The Sixth Gun, Volume 6: Ghost Dance Review (Cullen Bunn, Brian Hurtt)

Collapsing after her spiritual attack on the widow Hume, Becky must go on a perilous vision quest to reclaim part of herself. On her journey, minus a spirit guide, she witnesses the various incarnations of the Six Guns through time and the possibilities of what the world might be should all Six be reunited. But demonic Skinwalkers sent by the widow Hume pursue her in the spirit realm and it’s up to Gord, Asher, Kirby and some new friends to help Becky out by destroying the earthly hosts of the Skinwalkers. Even Becky finds herself teaming up with the unlikeliest of allies to survive. 

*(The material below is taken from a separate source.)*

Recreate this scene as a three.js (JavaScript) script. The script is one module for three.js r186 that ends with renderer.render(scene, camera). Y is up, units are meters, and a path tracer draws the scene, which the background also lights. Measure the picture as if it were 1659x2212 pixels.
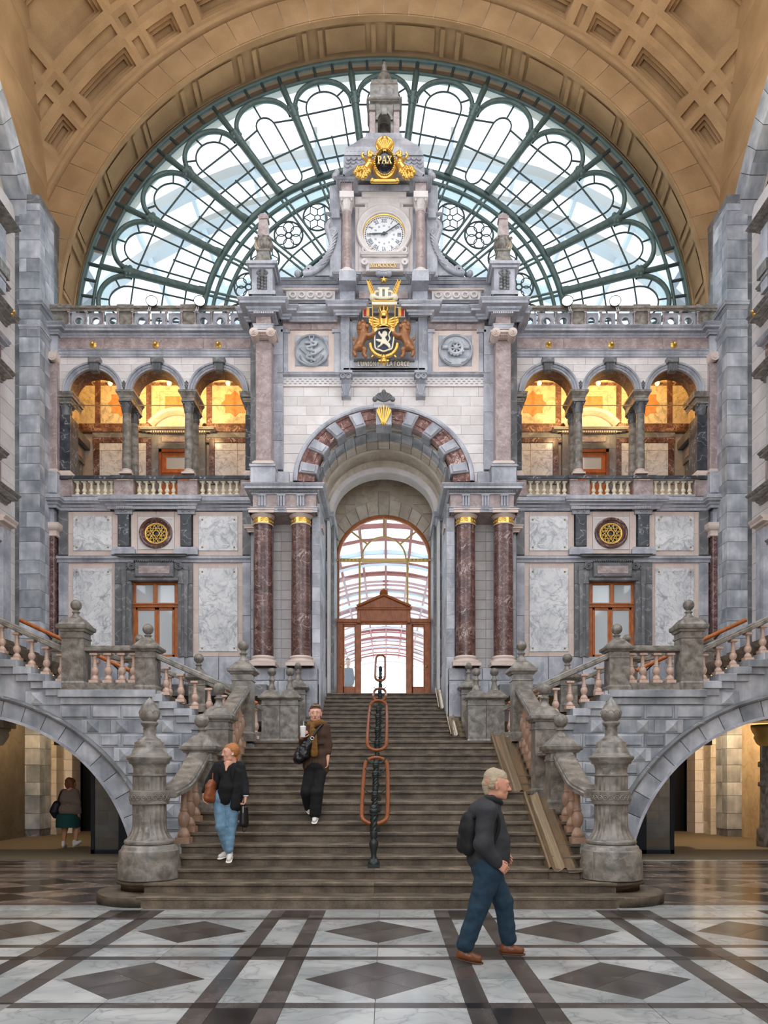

Like the last volume, Ghost Dance feels like more filler as the new baddies teased at the end of Vol 5 remain off the page and in the shadowy background and half the cast remain static, but unlike the last volume, Ghost Dance is a much more entertaining read – so much so that you don’t mind the feeling that the story is continuing to slow. 

Becky’s time-travelling adventure is interesting as the weird Six go from being axes wielded by primitive man to knights’ swords to the six-shooters of the old west, and Gord and co.’s attack on the black magic Indian cult was exciting. The overall plot of the series doesn’t advance much though with more hints that Becky is some kind of force for evil than good, and the Six Guns’ full power remains partially shrouded. 

Brian Hurtt’s art continues to impress – the Sixth Gun is nothing if not a gorgeous comic – and the dramatic stormy night battle scene was particularly eye-catching. Cullen Bunn’s writing is also of his usual high standard with Kirby developing more into a likeable character, despite his backstabbing inclinations, and the twist at the end is pretty unexpected. 

Ghost Dance is an irresistibly fun adventure in the Sixth Gun series that fans will thoroughly enjoy – I sure did!